Puede argumentarse que en esta ciudad es posible alcanzar niveles de bienestar e ingresos que son superiores, relativamente, a los que logran inmigrantes en otros lugares. Sin embargo, junto a la realidad de triunfo económico de los exiliados cubanos, respecto a otros grupos inmigrantes, se esconde la necesidad de deslindar esta riqueza por zonas y grupos. No limitarse a repetir cifras promedio y datos macroeconómicos.
El cambio ocurrido obedece a dos factores principales. Hay otros que merecen comentarios aparte, pero basta aquí señalar una diversidad en Miami y en el sur de la Florida que lleva a hablar no sólo de cubanos, sino también de otros grupos provenientes fundamentalmente de Latinoamérica, y un aumento constante de inmigrantes cubanos y descendientes de cubanos nacidos en el sur de la Florida que por razones de edad no responden a los criterios y valores de quienes llegaron antes de 1990, una fecha que no es definitoria (podría hablarse de 1980 como la década puente entre un antes y un después), pero sirve para ejemplificar las diferencias más marcadas que existen en la comunidad cubana.
Lo que une a los más recientes exiliados procedentes de la isla, con aquellos que vienen de otros países, no son criterios ideológicos ni políticos, sino una actitud más práctica hacia el país de residencia y el de nacimiento.
Este pragmatismo se expresa en una mayor capacidad de asimilación de la realidad del país de origen, no circunscrita a las condiciones del gobierno actual, sino en relación con sus condiciones geográficas e históricas.
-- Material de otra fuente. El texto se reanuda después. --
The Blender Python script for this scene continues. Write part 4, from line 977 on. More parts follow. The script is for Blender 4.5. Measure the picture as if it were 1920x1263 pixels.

Se trata, en buena medida, de una valoración realista que no excluye el mantenimiento de una posición ideológica. Clasificar a un grupo de anticastrista y a otro de favorable al gobierno de La Habana es limitar una actitud política a un catálogo de consignas.
Al tiempo que este pragmatismo establece una actitud hacia la nación de origen, también define un comportamiento en el país de adopción. La valoración del papel desempeñado por los políticos que representan a este grupo tiende a realizarse según los logros que estos tengan en obtener beneficios para la comunidad que los eligió. Al ampliarse los conceptos nacionalistas, comienzan a carecer de sentido los llamados demagógicos y las apelaciones al "voto cubano". En su lugar, la eficiencia se convierte en un patrón de medida.
Una definición más práctica, y más humana, de los vínculos con Cuba no implica un sometimiento al régimen de La Habana. Se trata de dejar a un lado el anticastrismo de cazuela, para avanzar hacia una mayor relación ciudadana entre quienes viven aquí y allá. El abandono de ese anticastrismo parlanchín es la necesidad de elegir, de ahora en adelante, a los futuros representantes y senadores, por la Florida y en el estado, de acuerdo a una agenda que responda a los problemas de la región, que son los que afectan a diario a los votantes que viven aquí.